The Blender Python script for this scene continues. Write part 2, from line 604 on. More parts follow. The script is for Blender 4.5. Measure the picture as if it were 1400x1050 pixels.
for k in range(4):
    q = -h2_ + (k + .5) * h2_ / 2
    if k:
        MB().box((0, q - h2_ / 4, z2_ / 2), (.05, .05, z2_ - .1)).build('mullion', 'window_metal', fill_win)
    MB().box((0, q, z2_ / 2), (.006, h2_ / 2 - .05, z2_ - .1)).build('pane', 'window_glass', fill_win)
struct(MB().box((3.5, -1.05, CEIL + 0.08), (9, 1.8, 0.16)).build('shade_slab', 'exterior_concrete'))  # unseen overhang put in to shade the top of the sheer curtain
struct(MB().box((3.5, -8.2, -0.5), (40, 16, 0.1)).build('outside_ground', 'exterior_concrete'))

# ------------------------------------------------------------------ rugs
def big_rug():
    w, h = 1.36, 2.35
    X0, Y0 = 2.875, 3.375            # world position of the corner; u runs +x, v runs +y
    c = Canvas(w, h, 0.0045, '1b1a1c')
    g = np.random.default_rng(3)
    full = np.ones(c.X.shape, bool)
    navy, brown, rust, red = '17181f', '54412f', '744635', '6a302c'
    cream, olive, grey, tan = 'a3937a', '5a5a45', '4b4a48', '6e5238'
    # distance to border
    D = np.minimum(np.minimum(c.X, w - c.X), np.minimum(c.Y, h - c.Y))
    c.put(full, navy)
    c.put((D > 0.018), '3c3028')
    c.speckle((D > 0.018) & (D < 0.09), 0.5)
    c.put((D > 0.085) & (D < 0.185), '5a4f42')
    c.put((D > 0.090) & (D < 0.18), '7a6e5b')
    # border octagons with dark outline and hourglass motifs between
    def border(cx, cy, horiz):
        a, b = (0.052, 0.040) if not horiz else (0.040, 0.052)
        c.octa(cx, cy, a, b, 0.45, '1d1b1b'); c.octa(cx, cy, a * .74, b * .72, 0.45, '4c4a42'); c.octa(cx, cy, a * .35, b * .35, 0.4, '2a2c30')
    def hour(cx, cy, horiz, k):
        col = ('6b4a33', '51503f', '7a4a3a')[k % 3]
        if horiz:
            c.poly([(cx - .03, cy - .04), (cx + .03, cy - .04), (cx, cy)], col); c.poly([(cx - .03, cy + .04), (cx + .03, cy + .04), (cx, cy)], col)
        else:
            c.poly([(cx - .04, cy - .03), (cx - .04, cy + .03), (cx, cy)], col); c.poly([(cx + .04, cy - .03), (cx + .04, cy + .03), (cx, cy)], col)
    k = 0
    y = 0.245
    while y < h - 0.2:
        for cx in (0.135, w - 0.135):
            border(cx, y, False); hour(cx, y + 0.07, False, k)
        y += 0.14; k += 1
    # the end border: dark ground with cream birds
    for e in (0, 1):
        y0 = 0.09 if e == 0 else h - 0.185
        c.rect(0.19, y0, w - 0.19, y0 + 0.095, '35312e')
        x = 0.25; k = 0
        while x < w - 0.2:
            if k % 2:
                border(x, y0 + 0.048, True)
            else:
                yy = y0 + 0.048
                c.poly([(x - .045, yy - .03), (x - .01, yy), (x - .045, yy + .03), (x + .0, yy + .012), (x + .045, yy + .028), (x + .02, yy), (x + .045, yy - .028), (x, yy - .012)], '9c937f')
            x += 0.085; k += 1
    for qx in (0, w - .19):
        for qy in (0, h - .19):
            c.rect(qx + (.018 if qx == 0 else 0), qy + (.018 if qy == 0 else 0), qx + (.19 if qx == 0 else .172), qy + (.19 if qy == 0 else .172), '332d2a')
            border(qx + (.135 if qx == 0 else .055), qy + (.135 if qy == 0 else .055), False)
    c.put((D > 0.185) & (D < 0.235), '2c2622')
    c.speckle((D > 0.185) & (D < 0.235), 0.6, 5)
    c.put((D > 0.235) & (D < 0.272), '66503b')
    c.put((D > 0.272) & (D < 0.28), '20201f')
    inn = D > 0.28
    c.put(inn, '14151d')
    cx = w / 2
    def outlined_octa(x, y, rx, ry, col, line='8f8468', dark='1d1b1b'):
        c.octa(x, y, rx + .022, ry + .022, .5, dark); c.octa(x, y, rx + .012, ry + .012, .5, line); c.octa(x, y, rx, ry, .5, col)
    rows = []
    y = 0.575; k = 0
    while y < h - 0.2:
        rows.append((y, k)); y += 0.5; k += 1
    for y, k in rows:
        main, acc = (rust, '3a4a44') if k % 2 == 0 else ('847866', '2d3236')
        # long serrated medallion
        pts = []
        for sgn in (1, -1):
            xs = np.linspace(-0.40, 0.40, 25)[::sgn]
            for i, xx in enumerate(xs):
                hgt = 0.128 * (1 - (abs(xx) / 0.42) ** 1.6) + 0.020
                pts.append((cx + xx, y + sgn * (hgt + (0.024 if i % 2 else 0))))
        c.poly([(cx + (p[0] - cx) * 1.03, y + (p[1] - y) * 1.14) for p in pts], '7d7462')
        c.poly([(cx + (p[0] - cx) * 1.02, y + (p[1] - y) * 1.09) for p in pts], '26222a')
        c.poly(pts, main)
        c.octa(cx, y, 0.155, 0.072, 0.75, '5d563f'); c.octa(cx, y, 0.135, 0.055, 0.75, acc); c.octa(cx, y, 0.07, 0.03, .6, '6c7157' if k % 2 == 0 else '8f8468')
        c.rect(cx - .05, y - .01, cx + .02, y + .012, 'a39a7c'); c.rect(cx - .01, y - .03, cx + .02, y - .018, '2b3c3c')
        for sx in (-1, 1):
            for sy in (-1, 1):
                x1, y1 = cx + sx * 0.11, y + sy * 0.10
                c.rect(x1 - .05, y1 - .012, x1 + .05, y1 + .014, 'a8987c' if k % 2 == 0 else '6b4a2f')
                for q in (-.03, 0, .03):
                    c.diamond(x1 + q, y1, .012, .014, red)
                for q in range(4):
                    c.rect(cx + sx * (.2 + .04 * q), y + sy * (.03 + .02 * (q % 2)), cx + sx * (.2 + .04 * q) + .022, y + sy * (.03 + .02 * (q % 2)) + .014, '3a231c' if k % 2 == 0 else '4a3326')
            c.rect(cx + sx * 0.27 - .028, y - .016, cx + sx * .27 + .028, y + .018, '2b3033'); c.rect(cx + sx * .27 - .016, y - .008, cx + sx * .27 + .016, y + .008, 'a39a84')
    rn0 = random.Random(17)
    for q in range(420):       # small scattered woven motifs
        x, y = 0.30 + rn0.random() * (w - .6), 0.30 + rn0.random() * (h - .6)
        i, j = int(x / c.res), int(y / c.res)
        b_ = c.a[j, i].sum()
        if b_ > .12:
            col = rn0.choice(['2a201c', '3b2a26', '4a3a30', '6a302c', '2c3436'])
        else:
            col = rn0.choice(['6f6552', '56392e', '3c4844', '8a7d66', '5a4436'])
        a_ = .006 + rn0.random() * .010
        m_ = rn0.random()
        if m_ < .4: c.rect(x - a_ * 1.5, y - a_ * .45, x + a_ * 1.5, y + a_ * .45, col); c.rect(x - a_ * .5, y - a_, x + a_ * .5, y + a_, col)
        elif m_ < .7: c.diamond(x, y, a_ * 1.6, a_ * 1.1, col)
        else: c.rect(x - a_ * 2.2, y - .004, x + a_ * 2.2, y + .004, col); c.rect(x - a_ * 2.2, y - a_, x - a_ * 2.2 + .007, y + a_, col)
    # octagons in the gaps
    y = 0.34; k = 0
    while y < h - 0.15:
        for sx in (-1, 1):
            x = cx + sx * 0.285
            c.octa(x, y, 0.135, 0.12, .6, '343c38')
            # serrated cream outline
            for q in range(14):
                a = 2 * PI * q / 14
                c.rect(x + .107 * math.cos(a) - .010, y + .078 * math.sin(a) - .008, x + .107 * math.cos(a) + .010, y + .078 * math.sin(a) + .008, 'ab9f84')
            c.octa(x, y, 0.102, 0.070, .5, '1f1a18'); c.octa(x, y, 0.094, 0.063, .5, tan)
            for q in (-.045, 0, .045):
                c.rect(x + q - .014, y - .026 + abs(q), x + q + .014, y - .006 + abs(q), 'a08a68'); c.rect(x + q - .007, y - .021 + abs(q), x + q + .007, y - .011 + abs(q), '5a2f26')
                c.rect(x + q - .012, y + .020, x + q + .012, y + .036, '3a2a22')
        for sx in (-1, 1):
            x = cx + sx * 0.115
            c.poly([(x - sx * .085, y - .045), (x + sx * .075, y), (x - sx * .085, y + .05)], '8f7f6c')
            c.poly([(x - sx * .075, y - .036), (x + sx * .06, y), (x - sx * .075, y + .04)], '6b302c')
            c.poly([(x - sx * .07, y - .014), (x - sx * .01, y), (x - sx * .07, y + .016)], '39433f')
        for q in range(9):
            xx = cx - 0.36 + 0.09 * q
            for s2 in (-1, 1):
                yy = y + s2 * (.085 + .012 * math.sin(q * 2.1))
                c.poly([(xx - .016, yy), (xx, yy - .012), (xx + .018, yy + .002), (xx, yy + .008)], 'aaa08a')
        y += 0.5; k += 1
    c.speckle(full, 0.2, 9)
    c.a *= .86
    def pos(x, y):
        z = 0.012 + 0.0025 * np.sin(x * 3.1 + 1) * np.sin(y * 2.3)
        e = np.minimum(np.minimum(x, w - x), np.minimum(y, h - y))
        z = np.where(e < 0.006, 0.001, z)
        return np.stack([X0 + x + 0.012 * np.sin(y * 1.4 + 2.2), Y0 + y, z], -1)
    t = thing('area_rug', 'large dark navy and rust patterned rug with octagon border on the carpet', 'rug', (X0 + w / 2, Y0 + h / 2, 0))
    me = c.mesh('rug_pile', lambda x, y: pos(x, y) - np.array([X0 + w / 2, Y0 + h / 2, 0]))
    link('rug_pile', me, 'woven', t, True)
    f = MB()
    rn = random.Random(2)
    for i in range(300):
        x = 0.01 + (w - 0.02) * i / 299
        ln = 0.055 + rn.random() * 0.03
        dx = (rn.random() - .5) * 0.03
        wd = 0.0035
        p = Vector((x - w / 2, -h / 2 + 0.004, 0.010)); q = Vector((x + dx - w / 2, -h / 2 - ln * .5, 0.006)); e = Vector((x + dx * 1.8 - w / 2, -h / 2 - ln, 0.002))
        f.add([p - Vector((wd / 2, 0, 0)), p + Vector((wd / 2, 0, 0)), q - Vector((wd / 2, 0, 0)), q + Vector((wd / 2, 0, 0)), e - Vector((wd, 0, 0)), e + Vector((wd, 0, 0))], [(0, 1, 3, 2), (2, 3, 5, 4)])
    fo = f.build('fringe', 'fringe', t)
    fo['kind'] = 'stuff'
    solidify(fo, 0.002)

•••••

▶ **GOAL**:
Quote exactly the first line of the data and every line after it through the one holding "16, 0.1)).build('outside_ground', 'exterior_concrete'))".

▶ **ANSWER TO THIS EXERCISE**:
The Blender Python script for this scene continues. Write part 2, from line 604 on. More parts follow. The script is for Blender 4.5. Measure the picture as if it were 1400x1050 pixels.
for k in range(4):
    q = -h2_ + (k + .5) * h2_ / 2
    if k:
        MB().box((0, q - h2_ / 4, z2_ / 2), (.05, .05, z2_ - .1)).build('mullion', 'window_metal', fill_win)
    MB().box((0, q, z2_ / 2), (.006, h2_ / 2 - .05, z2_ - .1)).build('pane', 'window_glass', fill_win)
struct(MB().box((3.5, -1.05, CEIL + 0.08), (9, 1.8, 0.16)).build('shade_slab', 'exterior_concrete'))  # unseen overhang put in to shade the top of the sheer curtain
struct(MB().box((3.5, -8.2, -0.5), (40, 16, 0.1)).build('outside_ground', 'exterior_concrete'))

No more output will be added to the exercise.